Llegó un momento en que ya no pude más con hojas dominicales sobre el ahorro de agua, los migrantes y el lavatorio de los pies el Jueves Santo a doce mujeres presidiarias; por no hablar de Fiducia Suplicans y el diaconato femenino que, según Specola, hace ya tiempo que está en capilla. Tampoco podía soportar ya a los parroquianos que comulgan con ruedas de molino y con quienes no se puede hablar de nada seriamente católico. Para mi desgracia, por muy consciente que soy de que la Santa Iglesia Católica Apostólica participa de la victoria de Cristo y que las puertas del infierno no podrán contra ella, me podía la situación actual. Que no es solamente actual, sino que viene de lejos. Dietrich von Hildebrand escribió en 1973 un tremendo lamento sobre los cambios radicales que se habían operado en la Iglesia en “La viña devastada”. Von Hildebrand fue un enorme intelectual del siglo XX y un hombre que amó a la Iglesia con todo su ser. En palabras de su esposa, Alice von Hildebrand, “era la trascendente belleza de la verdad lo que había cautivado su corazón y su mente. Una belleza que él encontraba expresada, en su forma más alta posible, en la liturgia viva de la Iglesia y, más centralmente, en el santo Sacrificio de la Misa”. Comprendamos su indignación y tristeza tras la revolución de mediados del siglo XX, que es la misma que podemos experimentar hoy, por amor a Cristo y a Su Iglesia, resumiendo algunos de sus pensamientos en dicha obra.

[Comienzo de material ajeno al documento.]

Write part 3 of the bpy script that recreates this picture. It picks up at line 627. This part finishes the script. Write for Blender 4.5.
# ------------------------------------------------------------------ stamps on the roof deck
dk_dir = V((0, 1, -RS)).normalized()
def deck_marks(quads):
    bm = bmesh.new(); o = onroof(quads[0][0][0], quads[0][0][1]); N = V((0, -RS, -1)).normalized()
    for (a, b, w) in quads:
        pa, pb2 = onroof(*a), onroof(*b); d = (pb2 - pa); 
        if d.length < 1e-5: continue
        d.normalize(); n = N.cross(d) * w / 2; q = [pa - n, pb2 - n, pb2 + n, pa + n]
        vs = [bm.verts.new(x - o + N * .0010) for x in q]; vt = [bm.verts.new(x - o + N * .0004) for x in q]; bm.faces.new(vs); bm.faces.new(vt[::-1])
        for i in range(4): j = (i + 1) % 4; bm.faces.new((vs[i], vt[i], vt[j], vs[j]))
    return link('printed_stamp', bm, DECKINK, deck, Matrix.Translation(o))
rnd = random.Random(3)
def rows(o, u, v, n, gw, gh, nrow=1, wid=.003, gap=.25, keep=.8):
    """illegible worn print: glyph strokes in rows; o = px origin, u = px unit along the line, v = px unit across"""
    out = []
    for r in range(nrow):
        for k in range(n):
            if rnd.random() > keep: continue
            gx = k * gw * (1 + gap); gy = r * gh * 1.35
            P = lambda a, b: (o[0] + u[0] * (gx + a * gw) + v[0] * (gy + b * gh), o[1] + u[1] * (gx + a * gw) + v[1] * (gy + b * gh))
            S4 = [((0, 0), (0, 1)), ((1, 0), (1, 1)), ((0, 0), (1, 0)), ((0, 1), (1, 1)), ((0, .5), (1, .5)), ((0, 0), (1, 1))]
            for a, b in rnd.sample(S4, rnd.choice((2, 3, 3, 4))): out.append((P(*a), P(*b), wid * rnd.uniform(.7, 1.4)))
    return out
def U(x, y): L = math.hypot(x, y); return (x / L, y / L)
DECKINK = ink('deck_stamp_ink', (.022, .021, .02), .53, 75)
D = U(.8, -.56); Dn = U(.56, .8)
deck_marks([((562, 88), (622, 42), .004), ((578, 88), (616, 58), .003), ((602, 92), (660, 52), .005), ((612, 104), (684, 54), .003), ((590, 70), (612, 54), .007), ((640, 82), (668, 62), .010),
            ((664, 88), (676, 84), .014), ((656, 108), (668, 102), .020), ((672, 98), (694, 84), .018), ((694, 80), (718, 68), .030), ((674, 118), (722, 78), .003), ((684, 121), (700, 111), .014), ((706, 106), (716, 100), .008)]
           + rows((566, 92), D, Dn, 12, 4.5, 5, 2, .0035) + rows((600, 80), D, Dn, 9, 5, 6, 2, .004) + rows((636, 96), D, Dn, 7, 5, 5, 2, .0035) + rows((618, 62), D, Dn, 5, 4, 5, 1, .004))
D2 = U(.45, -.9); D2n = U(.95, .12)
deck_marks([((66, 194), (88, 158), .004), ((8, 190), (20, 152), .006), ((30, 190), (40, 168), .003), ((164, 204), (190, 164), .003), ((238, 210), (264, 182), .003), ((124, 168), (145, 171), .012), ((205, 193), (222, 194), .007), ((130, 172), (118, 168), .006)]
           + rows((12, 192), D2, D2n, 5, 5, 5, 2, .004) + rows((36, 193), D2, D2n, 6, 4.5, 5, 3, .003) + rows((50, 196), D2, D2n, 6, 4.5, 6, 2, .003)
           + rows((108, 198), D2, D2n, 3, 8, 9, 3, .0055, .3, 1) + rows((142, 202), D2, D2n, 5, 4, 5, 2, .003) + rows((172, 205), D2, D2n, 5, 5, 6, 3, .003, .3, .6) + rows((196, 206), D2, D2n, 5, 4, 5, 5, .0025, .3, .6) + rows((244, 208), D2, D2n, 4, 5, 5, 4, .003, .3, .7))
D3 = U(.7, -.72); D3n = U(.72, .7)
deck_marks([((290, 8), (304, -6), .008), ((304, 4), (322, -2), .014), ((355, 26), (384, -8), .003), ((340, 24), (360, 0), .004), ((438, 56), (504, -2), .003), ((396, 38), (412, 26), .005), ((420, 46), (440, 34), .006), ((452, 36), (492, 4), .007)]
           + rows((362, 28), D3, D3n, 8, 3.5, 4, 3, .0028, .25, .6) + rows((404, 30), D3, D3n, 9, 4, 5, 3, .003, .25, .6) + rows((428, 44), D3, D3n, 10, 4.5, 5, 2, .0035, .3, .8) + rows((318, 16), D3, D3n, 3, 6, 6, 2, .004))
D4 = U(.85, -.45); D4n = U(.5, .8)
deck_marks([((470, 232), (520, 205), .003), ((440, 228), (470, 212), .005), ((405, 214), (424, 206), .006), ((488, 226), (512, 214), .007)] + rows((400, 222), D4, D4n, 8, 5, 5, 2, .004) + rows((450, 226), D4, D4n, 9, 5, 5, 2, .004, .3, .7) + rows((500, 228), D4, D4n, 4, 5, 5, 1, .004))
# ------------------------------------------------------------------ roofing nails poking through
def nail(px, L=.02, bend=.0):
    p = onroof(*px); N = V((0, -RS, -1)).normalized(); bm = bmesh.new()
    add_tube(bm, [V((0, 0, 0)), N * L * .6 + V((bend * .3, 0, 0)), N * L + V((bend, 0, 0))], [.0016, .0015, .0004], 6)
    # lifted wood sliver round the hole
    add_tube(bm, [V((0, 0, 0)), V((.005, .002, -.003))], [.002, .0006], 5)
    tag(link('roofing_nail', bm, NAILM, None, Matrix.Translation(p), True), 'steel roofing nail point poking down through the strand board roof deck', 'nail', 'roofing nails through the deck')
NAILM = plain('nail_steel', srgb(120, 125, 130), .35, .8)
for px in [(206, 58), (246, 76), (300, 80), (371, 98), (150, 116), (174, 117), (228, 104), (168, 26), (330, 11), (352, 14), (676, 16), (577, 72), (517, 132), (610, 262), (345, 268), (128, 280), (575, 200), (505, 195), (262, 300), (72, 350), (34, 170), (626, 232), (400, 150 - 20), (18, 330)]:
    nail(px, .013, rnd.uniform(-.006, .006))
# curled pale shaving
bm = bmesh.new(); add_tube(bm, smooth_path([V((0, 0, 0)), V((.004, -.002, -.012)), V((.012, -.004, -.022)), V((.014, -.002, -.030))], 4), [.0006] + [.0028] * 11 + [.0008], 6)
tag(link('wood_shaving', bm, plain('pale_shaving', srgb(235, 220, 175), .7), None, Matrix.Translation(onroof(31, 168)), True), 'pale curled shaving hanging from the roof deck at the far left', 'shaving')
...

Para von Hildebrand, desde mediados del siglo XX se había consumado la obra activa de destrucción por parte de los enemigos de la Iglesia desde dentro, introduciendo las más flagrantes herejías y blasfemias. Se introducían errores que ya habían sido condenados por la Iglesia en anteriores concilios. El autor deseaba mostrar claramente “el desastre que era que tales graves errores y mediocridad hubieran penetrado en la Iglesia”.

El consuelo que le quedaba era que, ya en los años 1970, la situación estaba siendo reconocida cada vez por un mayor número de católicos, que volvían a la ortodoxia; es decir, a la Tradición. Para von Hildebrand, la creciente oposición a la devastación de la viña del Señor era una especie de amanecer. Así lo vivo yo también, sin haber experimentado personalmente aquellos cambios traumáticos. Para mí, haber descubierto la Tradición viva de la Iglesia Católica es haber descubierto el tesoro escondido del Evangelio, la perla preciosa, por lo que vale la pena venderlo todo, a lo cual todo lo demás queda subordinado, porque es la manera de vivir para Cristo, aspirando a la santidad.

Duele ver cómo la falacia vertida por el Papa Francisco en el documento Traditiones Custodes de que la Misa tradicional atenta contra la unidad de la Iglesia ha calado en algunas mentes. El Papa afirma en ese motu proprio que el novus ordo es la única expresión de la lex orandi de la Iglesia y hay quien se lo cree. Sin embargo, las celebraciones del Camino Neocatecumenal, no atentan contra la unidad de la Iglesia, pero la Misa de siempre, ¿sí? ¿Y qué ocurrirá cuando inventen el rito amazónico? Qué incongruencia y qué falacia. Monseñor Marcel Lefebvre lo resumió de manera inmejorable al rememorar cómo la alta jerarquía eclesial siempre le felicitó por su manera de formar sacerdotes. De la noche a la mañana, haciendo él lo mismo, pasó de ser alabado a ser marginado y perseguido. ¿Quién había cambiado y quién se mantenía en lo que la Iglesia había hecho y dicho siempre? ¿A quién debemos fidelidad en la Iglesia? ¿A los innovadores y rupturistas, o a lo que la Iglesia creyó e hizo siempre?